Now I've moved again. Denny has died, and so has Daisy, and I have another house, in No. Carolina; and another dog, who is Sassy; and new Christian brothers and sisters; and grandsons across the street; and a hope for further (low-paying) Psalms ministry. I see from the way things worked out so far that I can claim that hundredfold passage as a promise "in this age, and in the age to come eternal life."

Wednesday, June 3, 2009

The Promised Wilderness

The preacher Sunday in a sermon about water presented the image of the Hebrew slaves of the Exodus marching through parted waters and stepping out on the other shore right into the Promised Land.

"As if!" I thought. Would that we could go straight there! If only we could fast forward through those forty years of contentions and murmurings, the golden calf stuff, the getting lost, and the quaking in our boots in the face of victory.

Then I thought, little do we realize that our journey through this sometimes strange wilderness of created being is actually the promised Kingdom of Heaven.

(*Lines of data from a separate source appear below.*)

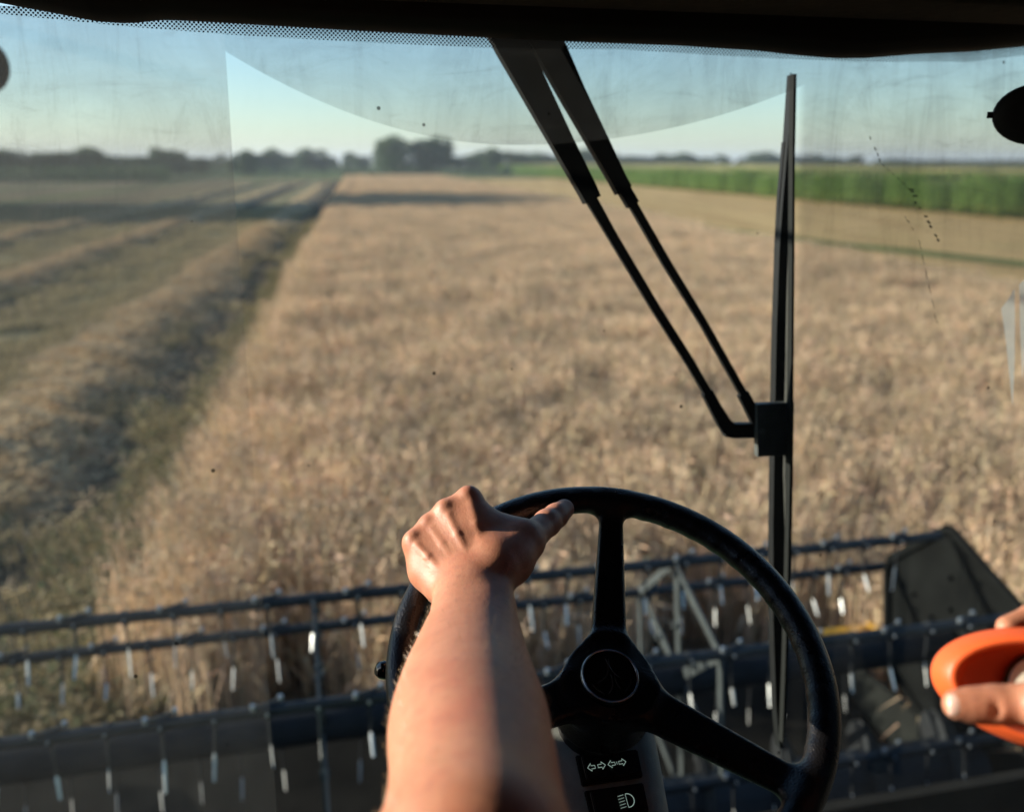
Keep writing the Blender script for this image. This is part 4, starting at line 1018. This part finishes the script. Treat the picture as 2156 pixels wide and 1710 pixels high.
# raised knuckles, tendons, veins
for k, hx in (('i', .0125), ('m', .0105), ('r', .0098), ('p', .0100)):
    s.cone(mcp[k] - toc * .0046 , mcp[k] - toc * .0030 + np.array([-.0010, 0, .0030]), hx * 1.0, hx * .98, .003)
for k, q in (('i', .30), ('m', .35), ('r', .35), ('p', .4)):
    tp = lambda t, e: car[k] * (1 - t) + mcp[k] * t - toc * (.0165 * (1 - t) + rad_[k] * t + e + .0014)
    s.chain([tp(.12, -.002), tp(.35, -.0006), tp(.65, .0), tp(.93, -.0002)], [.0026, .0033, .0034, .0032], .0035)
def vein(pts_, r_=.0018):
    s.chain([P3(*p) for p in pts_], [r_] * len(pts_), .005)
# grooves between the metacarpals
for a, b in (('i', 'm'), ('m', 'r'), ('r', 'p')):
    p0 = (mcp[a] + mcp[b]) / 2 - toc * .0125; p1 = (mcp[a] + mcp[b]) / 2 * .5 + (car[a] + car[b]) / 2 * .5 - toc * .0168
    fo_ = 1.0 if a == 'i' else 0.0
    for q in np.linspace(0, .8, 12): s.cone(mcp[a] * (1 - q) + car[a] * q + toc * (.0012 - .0022 * fo_), mcp[b] * (1 - q) + car[b] * q + toc * (.0012 - .0018 * fo_), .0122 + .0025 * q, .0122 + .0025 * q, .0035)
vv_ = lambda a, b, f, t: (car[a] * f + car[b] * (1 - f)) * (1 - t) + (mcp[a] * f + mcp[b] * (1 - f)) * t - toc * (.0163 * (1 - t) + .0118 * t)
s.chain([vv_('m', 'r', .5, .05), vv_('m', 'r', .35, .35), vv_('m', 'r', .6, .6), vv_('i', 'm', .1, .82)], [.0022, .0028, .0028, .0022], .0025)
s.chain([vv_('r', 'p', .3, .2), vv_('r', 'p', .5, .5), vv_('r', 'p', .9, .75)], [.0021, .0026, .0021], .0025)
# thumb lying along the rim
cmc = P3(1052, 1192, .918); tm = P3(1104, 1142, .955); ti = P3(1152, 1101, 1.0); tt_ = P3(1188, 1072, 1.032)
s.cone(cmc, tm, .022, .0182, .014); s.cone(P3(1050, 1170, .935), tm, .020, .017, .014)
s.chain([tm, ti], [.0175, .0140], .008); s.chain([ti, (ti + tt_) / 2, tt_], [.0140, .0128, .0112], .006)
s.cone(ti - toc * .004, ti - toc * .003, .0118, .0118, .006)
# web between thumb and index
s.cone(mcp['i'] * .6 + car['i'] * .4 + toc * .004, P3(1085, 1130, .957), .014, .015, .018)
s.cone(mcp['i'] + (car['i'] - mcp['i']) * .2 + toc * .006, P3(1060, 1110, .968), .012, .012, .016)
s.cone(P3(1040, 1180, .93), P3(1075, 1185, .935), .022, .022, .014)
VL, QL = s.mesh()
# right hand and arm
s = SDF((.22, -.16, EYE - .62), (.62, .66, EYE - .10), .0023)
th = [P3(2017, 1483, .602), P3(2050, 1484, .602), P3(2095, 1483, .60), P3(2150, 1482, .597), P3(2215, 1484, .585), P3(2300, 1530, .56)]
s.chain(th[:3], [.0098, .0112, .0116], .004); s.chain(th[2:], [.0116, .0118, .0150, .021], .006)
tr_ = np.array(ray(2150, 1400).normalized())
im, mm2, rm, pm = P3(2330, 1400, .63), P3(2345, 1470, .64), P3(2350, 1540, .64), P3(2345, 1600, .635)
wR = P3(2440, 1640, .50)
for q in (im, mm2, rm, pm): s.cone(wR, q, .024, .0125, .018)
s.chain([im, P3(2250, 1300, .665), P3(2175, 1300, .668), P3(2121, 1320, .662)], [.0118, .0100, .0092, .0080], .004)
s.chain([mm2, P3(2290, 1380, .69), P3(2215, 1395, .69), P3(2165, 1420, .680)], [.0115, .0098, .009, .008], .004)
s.chain([rm, P3(2300, 1470, .69), P3(2225, 1475, .69), P3(2175, 1485, .680)], [.011, .0095, .0088, .008], .004)
s.chain([pm, P3(2300, 1545, .68), P3(2240, 1545, .68), P3(2195, 1545, .675)], [.010, .0085, .008, .007], .004)
s.cone(th[5], wR, .022, .028, .018); s.cone(th[5], im, .018, .013, .018)
SHR = np.array((.50, -.08, EYE - .20)); elR = np.array((.56, .20, EYE - .50))
s.chain([wR, (wR + elR) / 2, elR], [.031, .041, .044], .012); s.chain([elR, (elR + SHR) / 2, SHR], [.044, .050, .058], .02)
# thumb knuckle creases
for q in (2092, 2100): s.cone(P3(q, 1462, .5885), P3(q + 3, 1503, .5885), .0012, .0012, .003, sub=True)
VR2, QR2 = s.mesh()
# torso, neck and head behind the camera, coarser
s = SDF((-.22, -.75, EYE - .98), (.66, -.02, EYE + .22), .008)
cxm = .22
s.cone((cxm - .12, -.20, EYE - .30), (cxm + .12, -.18, EYE - .30), .12, .12, .06); s.cone((cxm, -.25, EYE - .35), (cxm, -.35, EYE - .80), .15, .15, .06)
s.cone(SHL + np.array((0, -.03, 0)), (cxm, -.2, EYE - .22), .06, .07, .05); s.cone(SHR + np.array((0, -.03, 0)), (cxm, -.2, EYE - .22), .06, .07, .05)
s.cone((cxm, -.24, EYE - .22), (cxm - .04, -.24, EYE - .05), .055, .055, .03); s.cone((cxm - .06, -.26, EYE + .0), (cxm - .06, -.24, EYE + .10), .075, .085, .03)
VT, QT = s.mesh()
nL, nR = len(VL), len(VR2)
pe = empty('person', tuple(M(.25, -.3, EYE - .9)))
tag(pe, 'person with bare arms gripping the steering wheel and holding an orange case', 'person')
body = link(bpy.data.objects.new('body', np_mesh('body', np.vstack([VL, VR2, VT]), np.vstack([QL, QR2 + nL, QT + nL + nR]), skin))); reparent(body, pe)
shirt_m = simple('shirt_cloth', (.12, .14, .18), .9)
s = SDF((-.26, -.78, EYE - .98), (.70, .05, EYE - .08), .009)
s.cone((cxm - .12, -.20, EYE - .30), (cxm + .12, -.18, EYE - .30), .135, .135, .06); s.cone((cxm, -.25, EYE - .35), (cxm, -.35, EYE - .80), .165, .165, .06)
s.cone(SHL + np.array((0, -.03, 0)), (cxm, -.2, EYE - .24), .075, .085, .05); s.cone(SHR + np.array((0, -.03, 0)), (cxm, -.2, EYE - .24), .075, .085, .05)
Vs, Qs = s.mesh(); reparent(link(bpy.data.objects.new('shirt', np_mesh('shirt', Vs, Qs, shirt_m))), pe)
# fine hair on the forearm
fm = (VL[:, 1] < .86) & (VL[:, 1] > .40)
ii = np.argwhere(fm)[:, 0]; ii = rng.choice(ii, 2600); me_ = body.data; hm = MB(); hv = []; hf = []
for k in ii:
    vtx = me_.vertices[int(k)]; nn = vtx.normal.copy()
    if nn.z < -.3: continue
    p = vtx.co.copy(); d = (Vector((rnd(-.5, .5), .9, 0)) + nn * .5).normalized(); d2 = (Vector((rnd(-.3, .5), 1, -.1)) + nn * .15).normalized(); l = rnd(.006, .013); sd = d.cross(nn).normalized() * .00007
    n_ = len(hv); q1 = p + d * l * .5; q2 = q1 + d2 * l * .5; hv += [p - sd, p + sd, q1 + sd, q1 - sd, q2]; hf += [(n_, n_ + 1, n_ + 2, n_ + 3), (n_ + 3, n_ + 2, n_ + 4)]
hair = mesh_obj('arm_hair', hv, hf, simple('fine_hair', (.35, .24, .13), .4)); hair['kind'] = 'stuff'; reparent(hair, pe)
# nails
nail_m, t_, b_ = mat('fingernail'); b_.inputs['Base Color'].default_value = (.78, .55, .46, 1); b_.inputs['Roughness'].default_value = .25; b_.inputs['Specular IOR Level'].default_value = .7; b_.inputs['Subsurface Weight'].default_value = .1; b_.inputs['Subsurface Scale'].default_value = .003
def nail(c, along, out, L, wd, curve):
    along = Vector(along).normalized(); out = Vector(out); out = (out - along * out.dot(along)).normalized(); side = along.cross(out); c = Vector(c)
    v = []; nu_, nv_ = 9, 9
    for i in range(nu_):
        for j in range(nv_):
            a = -1 + 2 * i / (nu_ - 1); b = -1 + 2 * j / (nv_ - 1)
            wj = wd * (1 - .18 * max(0, b) ** 3 - .10 * max(0, -b) ** 2); Lb = L * (1 - .22 * a * a * (1 if b > 0 else .5))
            th_ = a * .95
            v.append(c + side * math.sin(th_) * wj / math.sin(.95) + out * (curve * (math.cos(th_) - 1) - .0022 * max(0, b) ** 2) + along * b * Lb)
    f = [(i * nv_ + j, i * nv_ + j + 1, (i + 1) * nv_ + j + 1, (i + 1) * nv_ + j) for i in range(nu_ - 1) for j in range(nv_ - 1)]
    o = mesh_obj('fingernail', v, f, nail_m, smooth=True); md = o.modifiers.new('t', 'SOLIDIFY'); md.thickness = .0006; md.offset = 0
    reparent(o, pe); return o
c0 = th[0]; nd = -tr_ + np.array([0, 0, -.08]); nd /= np.linalg.norm(nd)
nail(Vector(th[0] * .72 + th[1] * .28) + Vector(nd) * .0102, Vector(th[0]) - Vector(th[1]), nd, .0075, .0070, .0092)
ndl = np.array((.10, -.55, .80)); ndl /= np.linalg.norm(ndl)
nail(Vector(tt_ * .92 + ti * .08) + Vector(ndl) * .0112, Vector(tt_) - Vector(ti), ndl, .0072, .0068, .0095)

# orange oval piece
om = simple('orange_plastic', (.72, .115, .028), .42, 0, .06, 40, .4, .25, 600)
oc = Vector(P3(2244, 1458, .632)); on = -Vector(ray(2244, 1458)).normalized()
on = (on + Vector((.22, 0, -.10))).normalized(); ou = Vector((0, 0, 1)).cross(on).normalized(); ov = on.cross(ou)
def OP(a_, b_, n_, ang, ex=2.0):
    c_, s_ = math.cos(ang), math.sin(ang)
    return oc + ou * a_ * math.copysign(abs(c_) ** (2 / ex), c_) + ov * b_ * math.copysign(abs(s_) ** (2 / ex), s_) + on * n_
prof = [(.0, .0, -.014), (.068, .030, -.014), (.080, .0385, -.012), (.0838, .0412, -.008), (.0842, .0416, -.0034), (.0837, .0411, -.003), (.0841, .0415, -.0026), (.080, .039, .006), (.0745, .0357, .0145), (.0725, .0345, .0158), (.0705, .033, .0155), (.069, .0318, .0125), (.064, .0285, -.003), (.060, .026, -.006), (.0, .0, -.006)]
m = MB(); v = []; f = []; seg = 96
for a_, b_2, n_ in prof:
    for k in range(seg): v.append(OP(a_, b_2, n_, 2 * math.pi * k / seg))
for j in range(len(prof) - 1):
    for k in range(seg): f.append((j * seg + k, j * seg + (k + 1) % seg, (j + 1) * seg + (k + 1) % seg, (j + 1) * seg + k))
m.add(v, f); orange = tag(autosmooth(m.build('orange_case', om), 50), 'orange oval plastic case with pale centre, held between thumb and finger', 'plastic case')
m = MB(); ins = simple('pale_insert', (.72, .72, .60), .6)
io = oc - ou * .013; m.tube([io + on * (-.006), io + on * (.001)], [.0225, .0215], 40, side=ov); sub(autosmooth(m.build('pale_insert', ins)), orange)
m = MB(); m.tube([io + on * (-.006), io + on * (-.002)], [.0245, .0235], 40, side=ov); sub(autosmooth(m.build('insert_edge', simple('dark_olive_edge', (.06, .06, .02), .6))), orange)
m = MB(); v = []; f = []
for k in range(seg):
    for a_, b_2, n_ in ((.0840, .0414, -.0034), (.08445, .04185, -.003), (.0840, .0414, -.0026)): v.append(OP(a_, b_2, n_, 2 * math.pi * k / seg))
for k in range(seg):
    for j in range(2): f.append((3 * k + j, 3 * k + j + 1, 3 * ((k + 1) % seg) + j + 1, 3 * ((k + 1) % seg) + j))
m.add(v, f); sub(m.build('seam', simple('dark_orange_seam', (.16, .03, .012), .7)), orange)  # thin darker orange ring along the seam
# summer haze: even air round the whole scene
hz = MB(); hz.box((0, 2050, 14), (2600, 0, 0), (0, 2600, 0), (0, 0, 15.2))
hm_ = bpy.data.materials.new('haze_air'); hm_.use_nodes = True; t_ = hm_.node_tree; t_.nodes.remove(t_.nodes['Principled BSDF'])
pv = t_.nodes.new('ShaderNodeVolumePrincipled'); pv.inputs['Color'].default_value = (.86, .92, 1, 1); pv.inputs['Density'].default_value = .00045; pv.inputs['Anisotropy'].default_value = .2
t_.links.new(pv.outputs[0], t_.nodes['Material Output'].inputs['Volume'])
tag(hz.build('haze', hm_), 'thin summer haze lying over the fields', 'haze', kind='stuff')
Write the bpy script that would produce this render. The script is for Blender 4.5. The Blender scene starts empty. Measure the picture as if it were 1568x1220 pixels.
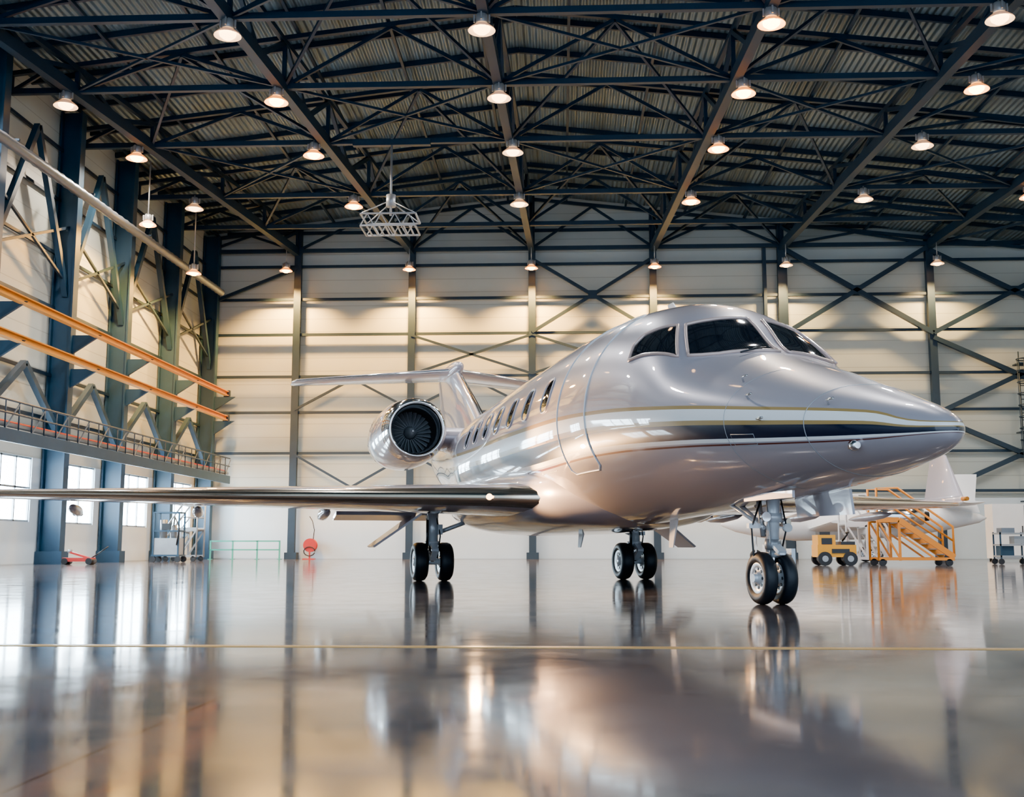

If we are troubled by "conflicts on the outside and fears on the inside" (2 Cor 7:5), we are in good company. If our failures and stumbles lead to "godly grief" that leads back to the Way, then this is where the Kingdom has come: right here, not somewhere greater or more glorious. Once we have been crucified with Christ, as Paul says elsewhere (Gal 2:20) we are already walking in newness of life. This is It, we are Here.

The People of God remembered their wilderness days, not only as hardship, but as a honeymoon time with the Lord. They ate manna. The Lord led them with cloud by day and fire by night. They realized, as we can too, that traveling through scrubby desert we are living in the Promise.